The ratio is not static, and in some cases, it can be misleading. Implied volatility is a forward-looking number and realized volatility is backward looking. Think of the price of volatility as similar to other forms of insurance. When the recent hurricanes approached Texas and Florida, people in the possible path of destruction drove up the cost of “insurance” by stocking water, fueling their cars and boarding up their houses. This happened before the storms came ashore. The impact of the storms was not felt until days later. The concept is the same in the options market: implied volatility anticipates movements; realized volatility records what actually happens. Right now, investors have little fear of the future because of a very favorable past.     

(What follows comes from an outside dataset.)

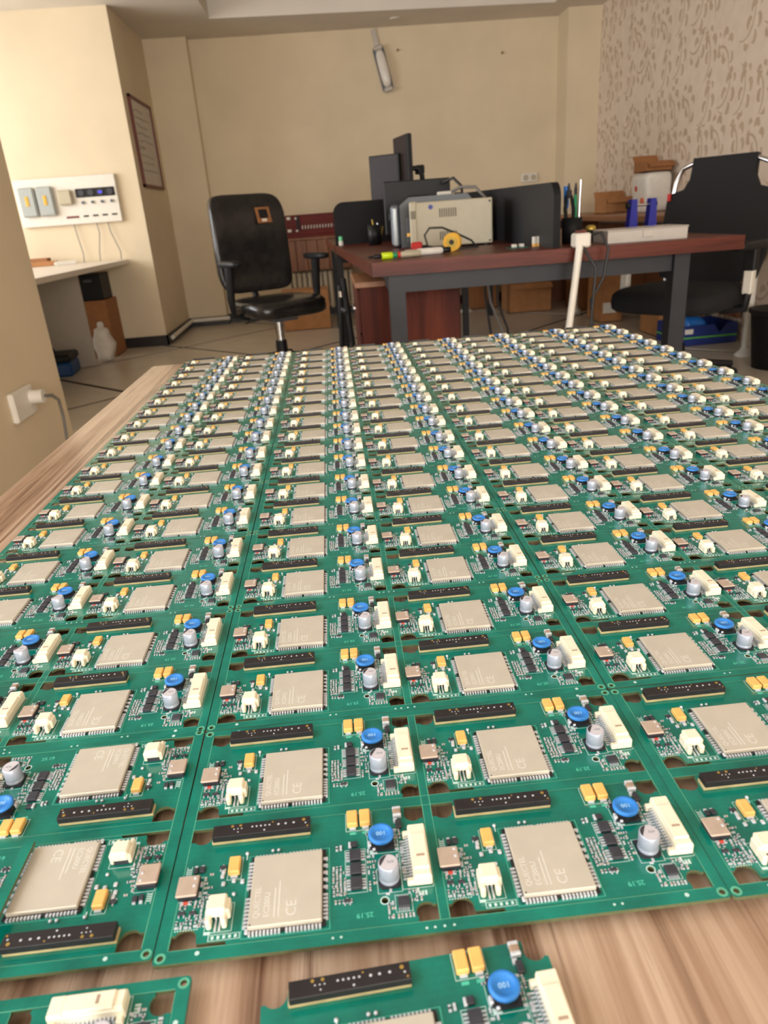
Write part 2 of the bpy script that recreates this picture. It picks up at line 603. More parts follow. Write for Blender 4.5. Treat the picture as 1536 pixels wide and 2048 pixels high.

Note that the level of the VIX is always higher than the level of implied volatility. Why? The index is calculated using a combination of options with different strike prices- not just “at-the-money” strikes. Investors pay a premium (in volatility terms) for options that act like lottery tickets. The out-of-the-money low strike put options, for example, will be very cheap in terms of price, but expensive in implied volatility. The high volatility of the “lottery tickets” drives up the VIX relative to the at-the-money strikes.

Garth Friesen

2. Short volatility strategies have grown in popularity 

Option buyers are comfortable paying a premium for implied volatility over realized. As a result, option sellers, over time, make more money than option buyers. It’s the same reason insurance companies are profitable; they take in premiums with the expectation they will occasionally pay out claims. Sometimes they underprice risk and pay out more than they take in, but most of the time they just collect their premiums. The notion that there is a persistent “alternative risk premium” built into option prices has attracted investors to exploit the phenomenon. Hedge funds and other investment funds systematically engage in volatility selling across all asset classes, especially in the liquid market for short-dated equity options. Even retail investors have jumped on the bandwagon by buying ETF’s which short VIX futures. In a world of ultra-low interest rates, the “carry” associated with these strategies is attractive.

Wall Street firms end up owning most of this short-dated volatility. As a result, these dealers are very quick to capitalize on any market movements to offset the time decay in their option books. Dealers buy the dips and sell rallies. This “delta-hedging” acts as both a floor and ceiling to large intraday market movements, thereby muting stock index movements, which pushes realized volatility down, and keeps the VIX level below 10.

3. Stock correlation is low

Correlation is a measure to describe the degree to which stocks move together. On any given day, some stocks rise and other stocks fall, fluctuating on their fundamentals and technicals. In some environments, such as those categorized as “risk-on” or “risk-off, individual stocks lose their identity and tend to move in tandem. When this happens, the majority of stocks in an index will move in the same direction, either up or down. In a low correlation environment, stocks don’t move together. You could have half the stocks in the index down 10%, the other half of the index up 10%, and the index itself remains unchanged. Individual stock volatility is very high, but index volatility is not. The VIX is a measure of index volatility, not single stock volatility.

Correlation is currently low. The one-month correlation for the S&P 500 is 18%, compared to an average of 36% over the last five years. One-month realized correlation even got as low as 3% in early August. The lack of correlation translates into lower realized movements of the index. Some stocks are soaring, but others are falling. Significant changes in individual companies do not necessarily mean large changes in the index.

All of these factors add justification to the current level of the VIX. A spike in realized volatility and correlation is just one geopolitical event, or one tweet away. Recently, these spikes have not deterred the systematic program sellers of volatility. Their behavior will determine whether the spike is temporary or sustained. So what will put an end to these programs? A period of prolonged losses. Until that happens, it’s too early to call the end to the low VIX environment.